Do you surf the tubes on the loo?

One in three Australians admit to surfing the internet on their smartphone whilst sitting on the toilet, according to a Nielsen study commissioned by Telstra.

The Telstra Smartphone Index, a survey of 2800 Australians over the age of 18, found that one in three admit to what Telstra terms "throne surfing" - a colloquialism for downloading whilst, er, downloading.

On more serious matters, 36 percent of the 2800 respondents owned a mobile phone they considered to be a ‘smartphone'. Telstra defined a smartphone as a mobile phone with "internet capabilities, access to emails, a ‘qwerty' keyboard or touch screen, and an ability to open documents and download applications or software."

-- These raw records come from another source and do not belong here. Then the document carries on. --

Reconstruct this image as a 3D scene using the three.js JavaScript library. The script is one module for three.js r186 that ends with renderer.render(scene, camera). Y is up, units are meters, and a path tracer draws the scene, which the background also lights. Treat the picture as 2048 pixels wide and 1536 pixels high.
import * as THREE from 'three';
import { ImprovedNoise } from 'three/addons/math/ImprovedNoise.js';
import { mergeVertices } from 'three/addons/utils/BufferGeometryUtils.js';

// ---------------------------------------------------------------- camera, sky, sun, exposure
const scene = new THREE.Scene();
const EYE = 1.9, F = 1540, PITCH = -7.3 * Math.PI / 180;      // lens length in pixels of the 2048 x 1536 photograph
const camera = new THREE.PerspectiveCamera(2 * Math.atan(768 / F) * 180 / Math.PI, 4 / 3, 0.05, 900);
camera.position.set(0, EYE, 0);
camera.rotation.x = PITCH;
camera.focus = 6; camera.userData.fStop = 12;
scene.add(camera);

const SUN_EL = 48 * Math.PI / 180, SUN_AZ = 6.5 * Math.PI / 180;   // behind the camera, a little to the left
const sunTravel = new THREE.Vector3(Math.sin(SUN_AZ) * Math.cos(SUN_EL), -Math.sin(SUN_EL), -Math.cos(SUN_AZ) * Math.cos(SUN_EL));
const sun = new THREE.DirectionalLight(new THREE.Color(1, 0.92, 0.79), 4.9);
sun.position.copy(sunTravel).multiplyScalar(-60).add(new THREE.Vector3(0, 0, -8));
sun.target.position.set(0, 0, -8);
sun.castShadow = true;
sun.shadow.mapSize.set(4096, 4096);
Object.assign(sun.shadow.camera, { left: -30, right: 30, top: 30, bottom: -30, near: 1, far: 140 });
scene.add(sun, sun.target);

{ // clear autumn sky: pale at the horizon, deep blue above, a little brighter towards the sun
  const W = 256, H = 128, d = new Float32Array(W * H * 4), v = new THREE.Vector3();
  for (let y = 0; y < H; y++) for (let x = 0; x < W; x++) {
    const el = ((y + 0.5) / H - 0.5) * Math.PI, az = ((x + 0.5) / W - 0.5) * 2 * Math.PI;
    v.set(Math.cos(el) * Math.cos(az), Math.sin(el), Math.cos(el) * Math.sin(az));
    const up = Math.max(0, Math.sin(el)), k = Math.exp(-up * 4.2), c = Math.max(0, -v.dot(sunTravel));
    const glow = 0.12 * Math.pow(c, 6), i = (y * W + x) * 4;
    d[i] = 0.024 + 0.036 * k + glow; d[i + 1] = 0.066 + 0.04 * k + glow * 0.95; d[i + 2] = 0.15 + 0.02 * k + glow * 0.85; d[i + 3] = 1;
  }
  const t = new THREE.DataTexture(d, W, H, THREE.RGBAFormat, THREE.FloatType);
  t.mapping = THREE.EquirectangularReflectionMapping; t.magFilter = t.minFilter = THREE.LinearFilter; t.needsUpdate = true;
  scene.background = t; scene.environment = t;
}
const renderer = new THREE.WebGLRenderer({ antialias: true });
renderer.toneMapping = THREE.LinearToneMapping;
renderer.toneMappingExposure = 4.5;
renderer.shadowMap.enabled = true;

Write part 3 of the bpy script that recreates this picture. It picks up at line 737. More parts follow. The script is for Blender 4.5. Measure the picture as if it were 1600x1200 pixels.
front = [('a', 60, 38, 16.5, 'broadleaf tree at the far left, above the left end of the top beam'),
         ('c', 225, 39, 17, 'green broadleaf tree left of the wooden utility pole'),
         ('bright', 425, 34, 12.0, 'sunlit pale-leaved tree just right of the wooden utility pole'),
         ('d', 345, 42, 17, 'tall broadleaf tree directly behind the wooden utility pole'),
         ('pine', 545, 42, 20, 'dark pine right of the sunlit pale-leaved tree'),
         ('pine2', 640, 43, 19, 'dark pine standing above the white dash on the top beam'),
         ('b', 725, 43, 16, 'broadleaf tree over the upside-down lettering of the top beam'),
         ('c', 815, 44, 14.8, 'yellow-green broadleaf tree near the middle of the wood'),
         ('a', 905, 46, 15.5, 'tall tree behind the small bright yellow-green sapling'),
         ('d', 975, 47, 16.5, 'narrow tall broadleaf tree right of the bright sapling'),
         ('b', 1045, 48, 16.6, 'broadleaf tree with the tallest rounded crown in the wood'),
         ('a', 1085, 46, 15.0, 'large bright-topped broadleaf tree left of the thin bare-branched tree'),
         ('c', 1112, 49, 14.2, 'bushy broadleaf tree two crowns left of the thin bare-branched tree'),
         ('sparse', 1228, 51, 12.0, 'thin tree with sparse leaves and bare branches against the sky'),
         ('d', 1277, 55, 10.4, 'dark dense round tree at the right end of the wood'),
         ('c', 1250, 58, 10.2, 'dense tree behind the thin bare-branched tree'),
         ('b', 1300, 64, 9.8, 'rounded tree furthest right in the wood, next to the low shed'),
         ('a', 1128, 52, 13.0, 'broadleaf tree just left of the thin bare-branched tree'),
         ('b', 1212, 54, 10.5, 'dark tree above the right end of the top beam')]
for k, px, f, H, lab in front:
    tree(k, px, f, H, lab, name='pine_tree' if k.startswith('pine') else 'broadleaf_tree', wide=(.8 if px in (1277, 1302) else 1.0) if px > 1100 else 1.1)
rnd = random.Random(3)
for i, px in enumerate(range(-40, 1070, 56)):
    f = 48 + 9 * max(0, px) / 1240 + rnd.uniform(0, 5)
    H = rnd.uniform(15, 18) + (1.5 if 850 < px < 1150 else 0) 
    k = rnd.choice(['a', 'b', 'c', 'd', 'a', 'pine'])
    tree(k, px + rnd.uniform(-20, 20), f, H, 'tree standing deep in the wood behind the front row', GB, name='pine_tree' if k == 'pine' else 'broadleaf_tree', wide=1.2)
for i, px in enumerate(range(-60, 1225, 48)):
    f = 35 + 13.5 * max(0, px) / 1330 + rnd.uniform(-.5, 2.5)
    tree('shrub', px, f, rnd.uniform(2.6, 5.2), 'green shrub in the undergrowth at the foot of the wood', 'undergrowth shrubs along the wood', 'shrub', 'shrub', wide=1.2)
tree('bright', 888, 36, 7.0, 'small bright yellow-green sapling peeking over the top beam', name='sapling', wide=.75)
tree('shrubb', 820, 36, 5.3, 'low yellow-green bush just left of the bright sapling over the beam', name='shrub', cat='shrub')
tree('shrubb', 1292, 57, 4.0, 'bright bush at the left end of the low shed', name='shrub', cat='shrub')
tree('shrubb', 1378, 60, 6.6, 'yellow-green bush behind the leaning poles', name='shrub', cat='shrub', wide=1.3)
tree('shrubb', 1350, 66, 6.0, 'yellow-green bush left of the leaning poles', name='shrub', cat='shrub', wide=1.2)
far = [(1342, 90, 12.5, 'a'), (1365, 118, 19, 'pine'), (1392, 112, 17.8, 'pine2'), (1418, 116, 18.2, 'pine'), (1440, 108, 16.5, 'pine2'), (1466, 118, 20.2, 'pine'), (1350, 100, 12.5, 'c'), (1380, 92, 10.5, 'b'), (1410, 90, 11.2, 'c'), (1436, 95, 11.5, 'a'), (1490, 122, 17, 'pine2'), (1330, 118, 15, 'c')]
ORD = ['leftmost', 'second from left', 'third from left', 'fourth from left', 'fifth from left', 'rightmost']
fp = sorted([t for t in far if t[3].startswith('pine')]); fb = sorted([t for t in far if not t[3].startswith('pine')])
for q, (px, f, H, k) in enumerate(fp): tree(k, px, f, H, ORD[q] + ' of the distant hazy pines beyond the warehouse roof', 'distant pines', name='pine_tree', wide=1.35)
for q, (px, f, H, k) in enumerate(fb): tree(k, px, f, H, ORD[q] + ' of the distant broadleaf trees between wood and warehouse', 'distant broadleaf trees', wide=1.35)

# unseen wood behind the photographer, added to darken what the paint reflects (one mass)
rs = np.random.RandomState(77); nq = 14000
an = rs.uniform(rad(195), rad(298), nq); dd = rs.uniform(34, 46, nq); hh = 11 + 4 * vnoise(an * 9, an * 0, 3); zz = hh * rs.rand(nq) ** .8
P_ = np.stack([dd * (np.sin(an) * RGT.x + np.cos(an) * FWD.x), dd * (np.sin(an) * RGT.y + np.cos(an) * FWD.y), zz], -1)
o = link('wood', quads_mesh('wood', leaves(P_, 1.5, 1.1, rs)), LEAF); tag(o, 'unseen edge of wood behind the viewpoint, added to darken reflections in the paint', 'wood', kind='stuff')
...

The most common sites visited on smartphones on a weekly basis were internet search pages (62 percent), webmail (61 percent), news sites (49 percent), maps (36 percent) and online banking (34 percent).

One in three users said they accessed email more often on their smartphone than their PC, one in four said the same for social networking sites like Facebook and Twitter and one in ten for online banking.

One in five admit to having used a smartphone whilst driving a vehicle.

Heavy smartphone users were more likely to be male and in the age bracket 16-29.

The index "suggests smartphones are beginning to eclipse PCs as the preferred way of accessing certain online content," Telstra consumer executive director Rebekah O'Flaherty said in a statement.

Telstra, sponsor of the research, has placed huge bets on mobile data growth to arrest declining fixed line revenues.